いざ、自分に優しい女が現れたとき、あっさりメロメロになってしまうのだから、どうしようもない。TPOをわきまえず、キスをしたがり、応じてもらえないと不機嫌になる。結局、彼にとっての「愛」は、自分を受け入れてくれるか否かでしかなく、相手のことなど、少しも考えないのである。とどのつまり、子供がお母さんに求める愛情と変わらない。
劇中で、セイヤーがメアリーとイチャイチャする場面がありますが、綾野さんが指摘されているように、イチャイチャに応じてくれないと、子供のように不機嫌になります。
いい歳して見苦しいぞ、オッサン。観ているこっちが恥ずかしくなりました。
お母さんのような愛情(母性愛)を求める行動の象徴として、『ホーン』の中に、セイヤーは入っていきます。
メアリーを監禁し始めたあたりでは、「俺様は主人で、お前は奴隷だ」と強気に出ていた彼が、「自分に優しい女性だ!」と認識すると、メロメロになる。
メアリーは、自分にメロメロになり、恋の奴隷となった彼を弄びます。ここから、復讐が始まります……。
この主従関係の逆転は、谷崎潤一郎の『痴人の愛』(1924年に大阪朝日新聞紙上で連載が開始。)に通ずるものがあります。
この作品は、河合譲治という28歳のサラリーマンが、浅草のカフェで女給として働いている15歳のナオミという少女を自分好みの女性に育てようと目論む作品です。

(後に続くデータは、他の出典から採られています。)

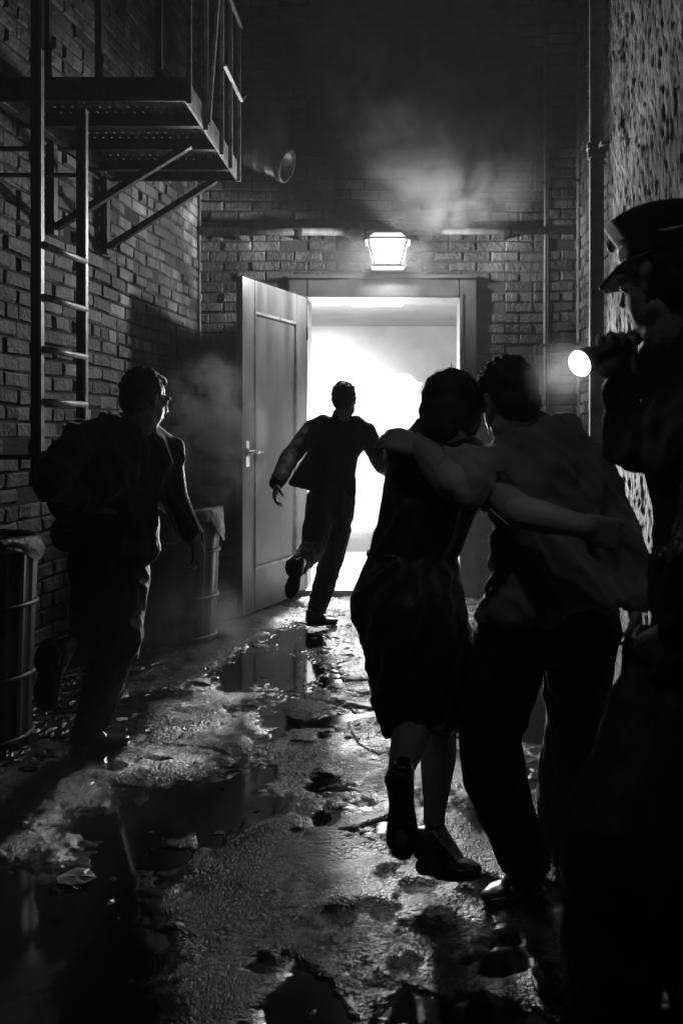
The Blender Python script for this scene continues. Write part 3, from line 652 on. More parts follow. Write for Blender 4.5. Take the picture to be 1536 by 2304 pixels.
def hair(c, f, up, s, parent, style, seed=1):
    f = V(f).normalized(); up = V(up); r = f.cross(up).normalized(); up = r.cross(f); Rm = rot_of(r, f, up)
    L = lambda x, y, z: V(c)+Rm @ (V((x, y, z))*s); B = Blob(); rnd = random.Random(seed)
    e = lambda p, q: B.hull([(L(*p), V(q)*s, Rm)])
    if style == 'short':
        e((0, -.02, .045), (.081, .095, .082)); e((0, -.05, -.0), (.07, .055, .07)); e((0, .035, .085), (.055, .045, .035))
        for i in range(60):
            a = rnd.uniform(0, 6.28); b = rnd.uniform(.2, 1.2); p = V((.078*math.cos(a)*math.sin(b), -.02+.092*math.sin(a)*math.sin(b), .045+.082*math.cos(b)))
            q = p*1.02+V((rnd.uniform(-.014, .014), rnd.uniform(-.01, .014), rnd.uniform(0, .008))); B.hull([(L(*(p*.98)), .008*s), (L(*q), .003*s)])
    else:
        e((0, -.02, .04), (.09, .1, .088)); e((0, -.055, -.015), (.085, .06, .085)); e((.066, -.01, -.015), (.028, .055, .07)); e((-.066, -.01, -.015), (.028, .055, .07))
        e((0, -.07, -.075), (.06, .035, .04))
        for i in range(20):
            a = rnd.uniform(-1.9, 1.9)-math.pi/2; p = V((.085*math.cos(a), -.02+.085*math.sin(a), rnd.uniform(-.07, .05))); q = p*1.02+V((0, 0, -rnd.uniform(.01, .03))); B.hull([(L(*p), .008*s), (L(*q), .004*s)])
    wis = []
    for i in range(60 if style == 'short' else 14):
        a = rnd.uniform(0, 6.28); b = rnd.uniform(.1, 1.9); d_ = V((math.cos(a)*math.sin(b), math.sin(a)*math.sin(b), math.cos(b)))
        p = V((.08*d_.x, -.02+.093*d_.y, .042+.083*d_.z)); t_ = V((-d_.y, d_.x, rnd.uniform(-.6, .3)))*rnd.uniform(-1, 1)
        wis.append((L(*p), L(*(p+d_*.012+t_*.014)), L(*(p+d_*rnd.uniform(.008, .022)+t_*.032+V((0, 0, -.012))))))
    return B.build('hair', M['hair'], parent, .006*s, 1, lambda q: .0018*mnoise.noise(V((q.x*90, q.y*90, q.z*25))), wis)
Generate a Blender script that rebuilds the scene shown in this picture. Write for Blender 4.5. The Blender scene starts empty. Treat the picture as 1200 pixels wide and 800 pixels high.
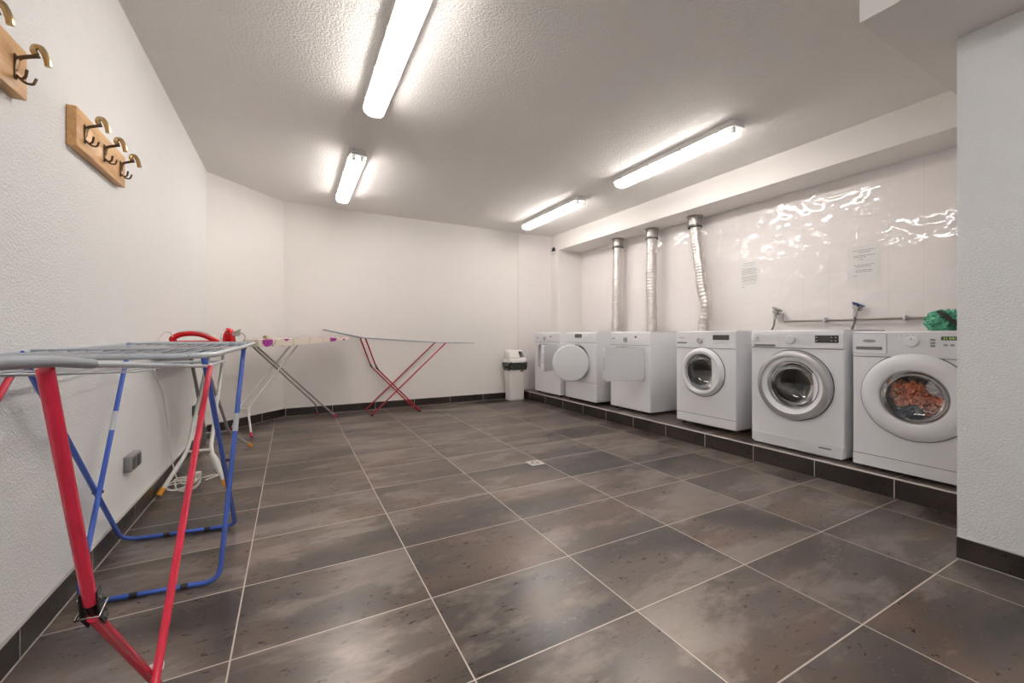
import bpy, bmesh, math, random
from mathutils import Vector, Matrix, noise
random.seed(7)
PI = math.pi
scene = bpy.context.scene
COL = scene.collection

# ------------------------------------------------------------------ materials
def lin(c):
    return tuple(((v/255)/12.92 if v/255 <= 0.04045 else ((v/255+0.055)/1.055)**2.4) for v in c) + (1.0,)

class NT:
    def __init__(s, name):
        s.m = bpy.data.materials.new(name); s.m.use_nodes = True
        s.t = s.m.node_tree; s.t.nodes.clear()
        s.out = s.t.nodes.new('ShaderNodeOutputMaterial')
    def n(s, typ, **kw):
        o = s.t.nodes.new(typ)
        for k, v in kw.items():
            if k == 'ins':
                for a, b in v.items():
                    if isinstance(b, bpy.types.NodeSocket): s.t.links.new(b, o.inputs[a])
                    else: o.inputs[a].default_value = b
            else: setattr(o, k, v)
        return o
    def math(s, op, a, b=None, c=None, clamp=False):
        o = s.t.nodes.new('ShaderNodeMath'); o.operation = op; o.use_clamp = clamp
        for i, v in enumerate((a, b, c)):
            if v is None: continue
            if isinstance(v, bpy.types.NodeSocket): s.t.links.new(v, o.inputs[i])
            else: o.inputs[i].default_value = v
        return o.outputs[0]
    def mix(s, f, a, b):
        o = s.t.nodes.new('ShaderNodeMix'); o.data_type = 'RGBA'
        for i, v in ((0, f), (6, a), (7, b)):
            if isinstance(v, bpy.types.NodeSocket): s.t.links.new(v, o.inputs[i])
            else: o.inputs[i].default_value = v
        return o.outputs[2]
    def ramp(s, f, stops):
        o = s.t.nodes.new('ShaderNodeValToRGB')
        while len(o.color_ramp.elements) < len(stops): o.color_ramp.elements.new(0.5)
        for e, (p, c) in zip(o.color_ramp.elements, stops): e.position = p; e.color = c
        s.t.links.new(f, o.inputs[0]); return o.outputs[0]
    def noise(s, vec, scale, detail=3, rough=0.5, dist=0.0):
        o = s.n('ShaderNodeTexNoise'); s.t.links.new(vec, o.inputs['Vector'])
        o.inputs['Scale'].default_value = scale; o.inputs['Detail'].default_value = detail
        o.inputs['Roughness'].default_value = rough; o.inputs['Distortion'].default_value = dist
        return o.outputs['Fac']
    def pbr(s, color, rough=0.5, metal=0.0, bump=None, bstr=0.2, bdist=0.002, spec=0.5, **kw):
        p = s.n('ShaderNodeBsdfPrincipled')
        for k, v in (('Base Color', color), ('Roughness', rough), ('Metallic', metal), ('Specular IOR Level', spec)):
            if isinstance(v, bpy.types.NodeSocket): s.t.links.new(v, p.inputs[k])
            else: p.inputs[k].default_value = v
        for k, v in kw.items(): p.inputs[k.replace('_', ' ')].default_value = v
        if bump is not None:
            b = s.n('ShaderNodeBump'); b.inputs['Strength'].default_value = bstr; b.inputs['Distance'].default_value = bdist
            s.t.links.new(bump, b.inputs['Height']); s.t.links.new(b.outputs[0], p.inputs['Normal'])
        s.t.links.new(p.outputs[0], s.out.inputs[0]); return s.m
    def pos(s):
        return s.n('ShaderNodeNewGeometry').outputs['Position']
    def obj(s):
        return s.n('ShaderNodeTexCoord').outputs['Object']
    def sep(s, v):
        o = s.n('ShaderNodeSeparateXYZ'); s.t.links.new(v, o.inputs[0]); return o.outputs
    def comb(s, x, y, z):
        o = s.n('ShaderNodeCombineXYZ')
        for i, v in enumerate((x, y, z)):
            if isinstance(v, bpy.types.NodeSocket): s.t.links.new(v, o.inputs[i])
            else: o.inputs[i].default_value = v
        return o.outputs[0]

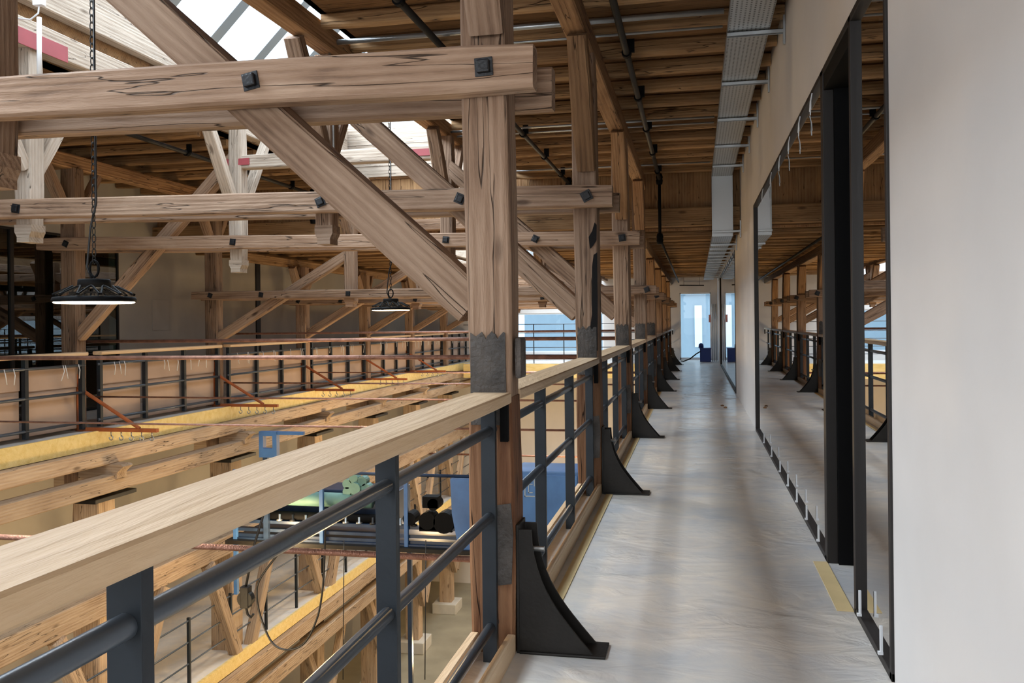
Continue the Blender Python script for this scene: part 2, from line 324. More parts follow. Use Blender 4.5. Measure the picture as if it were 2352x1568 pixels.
# hall far wall
bm=bmesh.new()
addbox(bm,(XL,YE,ZG),(-1.05,YE+.2,-.28)); addbox(bm,(XL,YE,-.28),(-6.9,YE+.2,4.2)); addbox(bm,(-6.9,YE,1.75),(-1.05,YE+.2,4.2)); addbox(bm,(-3.3,YE,-.28),(-1.05,YE+.2,1.75)); addbox(bm,(-6.9,YE,-.28),(-3.3,YE+.2,.3))
st(fin('wall_hall_far',bm,'plaster'))
w4=bpy.data.objects.new('window_4',None); C.objects.link(w4); w4.location=(-5,YE,0); w4['kind']='structure'
bm=bmesh.new()
for x in (-6.9,-3.34): addbox(bm,(x,YE+.03,.3),(x+.05,YE+.1,1.75))
addbox(bm,(-6.9,YE+.03,.3),(-3.3,YE+.1,.35)); addbox(bm,(-6.9,YE+.03,1.70),(-3.3,YE+.1,1.75))
fin('window_frame',bm,'white',w4); box('pane',(-6.9,YE+.06,.35),(-3.3,YE+.066,1.7),'fglass',w4)
# left wall of the hall
bm=bmesh.new()
addbox(bm,(XL-.2,-2,ZG),(XL,YE,-.28)); addbox(bm,(XL-.2,-2,3.0),(XL,14.2,4.3)); addbox(bm,(XL-.2,14.2,-.28),(XL,19.3,4.3)); addbox(bm,(XL-.2,-2,-.28),(XL,5,4.3)); addbox(bm,(XL-.2,19.3,3.2),(XL,YE,4.3)); addbox(bm,(XL-.2,19.5,-.28),(XL,YE,3.2))
st(fin('wall_left',bm,'greywall'))
st(box('trim_1',(XL-.05,19.3,0),(XL+.03,19.5,3.2),'frame'))
tag(box('access_panel',(XL,15.2,1.35),(XL+.012,15.75,1.95),'greywall',None,.003),'grey flush access panel low on the left gallery wall','panel')
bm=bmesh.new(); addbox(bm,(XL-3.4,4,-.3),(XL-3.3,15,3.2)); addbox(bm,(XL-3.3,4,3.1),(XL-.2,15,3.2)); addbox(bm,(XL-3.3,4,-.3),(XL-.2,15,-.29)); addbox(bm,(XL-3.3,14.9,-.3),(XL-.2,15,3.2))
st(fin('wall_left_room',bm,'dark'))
partition('window_5',5,14.2,3.0,None,XL,-1)
bm=bmesh.new()
for y in (7.2,9.4,11.6,13.0): addbox(bm,(XL-.03,y,.03),(XL+.02,y+.07,2.97))
st(fin('trim_2',bm,'frame'))
# ventilation duct inside the left glazing
tag(tube('ventilation_duct',[(XL-1.1,5.2,2.45),(XL-1.1,14.5,2.45)],.22,'galv',None,24),'round silver duct behind the dark glass on the left','duct')
# rear wall behind the camera with a wide window
bm=bmesh.new(); addbox(bm,(XL,-4.2,ZG),(XW+.2,-4,.3)); addbox(bm,(XL,-4.2,3.4),(XW+.2,-4,4.3)); addbox(bm,(XL,-4.2,.3),(-5.5,-4,3.4))
st(fin('wall_rear',bm,'plaster'))
# ground
st(box('floor_ground',(XL-.2,-4,ZG-.2),(XW+3,YE+.2,ZG),'ground'))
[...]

作品冒頭部分では、譲治が主人で、ナオミが奴隷のような印象を受けます。しかし、この作品の最後の方では、ナオミの美しさの虜となってしまい、譲治はナオミの奴隷へと変わっていきます。
両作品に言えることは、男って本当に情けない生き物ってことです。自分に優しい女性が現れると、なぜ男ってその女性に恋心を抱いてしまうのでしょうか。
もちろん、私も例外ではありません。
女性に母性愛を求めてはいけない、そんな無償の愛なんかあるはずない、目を覚ませ自分よ、と教訓を与えられた気がします。
綾野さん、素敵な映画をご紹介頂きありがとうございました。